こうしたサプライチェーンの混乱に対し、製造業では一時的対処としてさまざまな取り組みを進めている。ただ、打てる手は限られているのが現実だ。
主な取り組みとして進められているのが、新規調達先の開拓だ。通常の調達ルートでの交渉などを進めていくとともに、新たな調達先を見つけるために、新規開拓が活発化している。専門商社などの他、カタログディスティ(通販商社)など一般市場からの調達も活発化している。実際に半導体を中心としたカタログディスティであるコアスタッフでは、2021年に入ってから受注が急増しており、6月と11月に大きな山を迎えたとしている。
次に打てる手として考えられるのが、代替部品への置き換えだ。調達のボトルネックとなっている部品に代替可能な製品が存在すれば置き換えることができる。設計を変更することにより、ボトルネックの部品や材料を使わないようにしたり、できる限り少なくしたりする方向性だ。しかし、モノによっては置き換えが難しいものがある他、納入先の認定の取り直しや、設計および生産ラインの認可の取り直しなどが必要な場合などもあり、対応できるのは限定的だ。
また、自社内および社外の在庫調査や流通在庫の回収、不要在庫の買い取りの動きも見られる。ただ、これらも急を要するメーカーが、緊急度の低いメーカーから買い取るということで、マッチングがうまくいくケースに限定され、うまくいくとは限らない。

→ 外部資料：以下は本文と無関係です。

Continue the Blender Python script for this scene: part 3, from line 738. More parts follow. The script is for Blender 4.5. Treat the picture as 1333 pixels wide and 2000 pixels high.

最終的に多くのメーカーが今右往左往しているのが、顧客への納期延長交渉である。先述したように、現在のサプライチェーンの混乱は一時的な需要の急増減によるしわ寄せの場合は平常化へと進む見込みだが、需要そのものが増加している領域では生産能力増強が需要に追い付いていないため「調達がいつ可能になるのか」のめどが立たない状況が続く。また調達コストも高まっているため、顧客企業にも納期の延長や価格の値上げなどの交渉を行う動きが広がり、結果としてあらゆる製品で納期遅れや納期待ちが生まれている。多くの企業からは「手に入らないものは仕方がない」と諦めムードも流れている。